Happy new year to all our readers! To kick start our 2018 blog posts, we thought we’d look at some of the new pieces that have been recently accessioned into the collection. Each year our curator Peter Trowles collects diverse pieces from prize winning students at the GSA Degree Show. Peter was good enough to be interviewed about this subject and you can read a transcript of this interview below.

Tell me about the pieces that were chosen as prize winners in 2017?

The choice of some of the work is dictated to us by the awards and prizes committee and my task is to make contact with the students and say that they’ve been a prize winner. Generally we try to ensure that we engage with the students and ensure that they are happy with the piece of their work which has been chosen and that it is a good representation of them as an artist.

Silversmithing and Jewellery student Andrew Fleming was the recipient of the Peter Wylie Davidson purchase prize in 2017. This was set up with funds from the family of Peter Wylie Davidson with the idea that money is set aside each year to buy a piece from one of the strongest students in the year in memory of Peter Wylie Davidson setting up the department. The family of the Davidson’s are very keen to see that money being put to good use in benefiting GSA’s Silversmithing and Jewellery students and it also means that we’ve now got a small number of items which reflect the Davidson name in perpetuity.

There is another prize called W. Hutchinson prize, a drawing prize set up by William Hutchinson himself when he retired. He left the School money of which it has spent a small amount each year to give this prize. One of the pieces from 2017 was an animation and the other  was an architectural drawing, so you can see the breadth of work that can be chosen from different disciplines.
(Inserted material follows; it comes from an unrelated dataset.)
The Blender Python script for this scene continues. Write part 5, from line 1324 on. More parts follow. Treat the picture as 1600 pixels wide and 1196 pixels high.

We also have chairman’s medals, which I believe were first awarded in 1995 on the 150th anniversary of the School. These are judged by a committee as being the best in Fine Art, Design and Architecture. We get a named student for each of these winning areas and then I go to the student to ask if we can buy a piece of work for the collection.

Why were these students prize winners in your opinion?

The decision is made by an awards and prizes committee. It is a selective process where staff meet and nominate individual students and those students are recognised for being the most innovative or most successful in their year. I have never had to choose the prize winners, but I do have to decide how to best represent them in the collection.

Sometimes there can be challenges in the fact that the committee are choosing pieces based on the merit of the art work, meaning that some pieces are temporary, large or difficult to move. This makes it hard for us to represent them in the collection. We have to try and ensure what we keep is as true a true a representation of the piece as possible so that in 50 to 100 years it will be clear what the piece was about.

Glasgow School of Art design medal from 1912. (Archive Reference: NMC/398B)
Glasgow School of Art design medal from 1912 (Archive Reference: NMC/398B)

What do these prize winning pieces bring to the collection?

I think it’s been recognised that most art school’s collect as a representation of that particular year’s intake. The key thing is that we are collecting these pieces for the future so that GSA Archives and Collections staff then will be able to show their audiences a good representation of what was happening in Fine Art, Design and Architecture in 2017/18. I think it’s important that we have this unbroken timeline where possible of work produced by students. At the moment, we’re in the process of back filling gaps in the collection from the past but it’s also important that we continue to represent what’s happening now.

Interested in researching the history of prize winners? Why not visit the Archives and Collections and research them from our Prospectuses and Annual Reports. (GSAA/GOV/1 and GSAA/REG/1)
Interested in researching the history of prize winners? Why not visit the Archives and Collections and research them from our Prospectuses and Annual Reports (GSAA/GOV/1 and GSAA/REG/1)

Anything else to add?

I suppose the thing is that no two years are ever the same and that’s a reflection on the quality and type of work that’s being produced. I think you could argue that in 20 or 30 years of collecting you can never have two years where work is similar and I suppose what I would like to see is continued diversification so that all departments have the opportunity to be represented.